As for Kumar’s story about chemical vapor deposition, the GM men said that if that was so, they wanted to see a full accounting of materials used in the anode.

Kumar conceded the true story as he had earlier with Iyer. With that, Kumar’s painstakingly presented picture fell apart. The vaunted silicon-anode performance was at best the flawed, undisclosed work of a Japanese American composite.

What was the answer for the GM men? One could be angry at what seemed a possible case of flimflammery. But from their perspective, how would that enable the vehicles on which a high-profile part of GM’s future—not to mention perhaps their own jobs—depended? If Kumar could step up and deliver the ARPA-E performance, GM could sort out the licensing of the Shin-Etsu anode, even if they’d come to it in roundabout fashion.

Joshua and Nitz gave Kumar another quarter. It was no longer important who had invented the silicon-carbon anode. The numbers were the crucial issue. If Kumar could produce the metrics boasted of at the Summit, all could be forgiven.

One thing was certain—none of this, nor the deal itself, was to go public.

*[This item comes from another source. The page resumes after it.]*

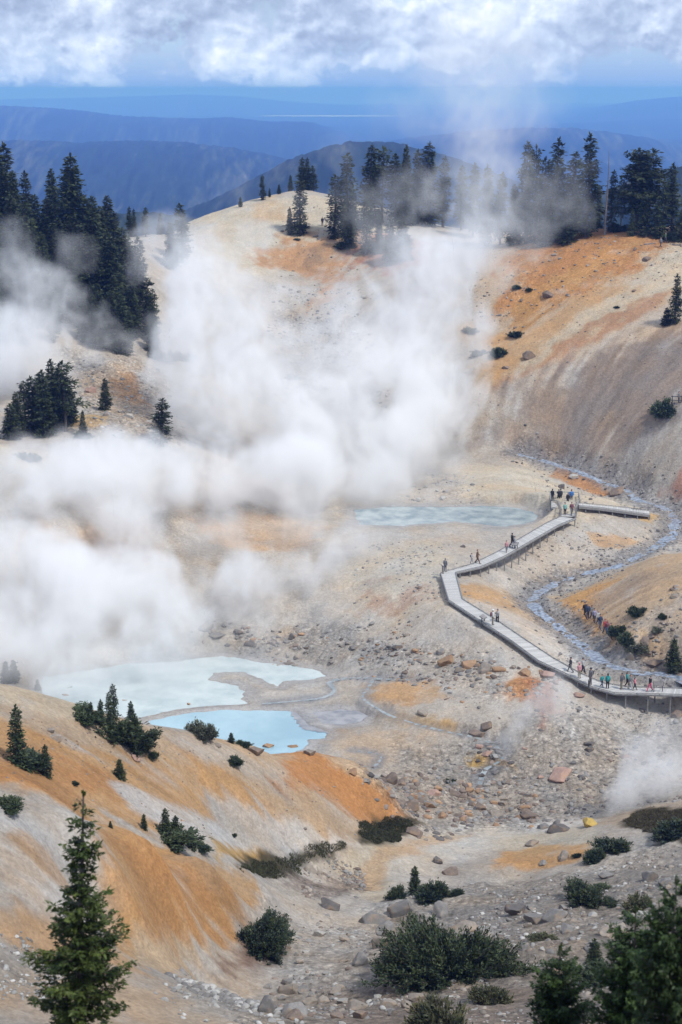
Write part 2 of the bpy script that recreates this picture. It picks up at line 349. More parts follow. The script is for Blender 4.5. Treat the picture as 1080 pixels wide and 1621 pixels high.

Nitz said, “The next cell—build or bust” for Envia.

Kapadia’s aggressive outing of the anode seriously strained his relationships within the company. He and Kumar now barely spoke. The board instructed him to restrict his activities to selling the company and resolving a lawsuit by Kumar’s former employer, NanoeXa. The previous month, NanoeXa CEO Michael Pak accused Kumar in a court claim of stealing intellectual property in order to create Envia’s cathode. Kapadia said it was a nuisance suit. But even a nuisance suit could complicate any sale of the company.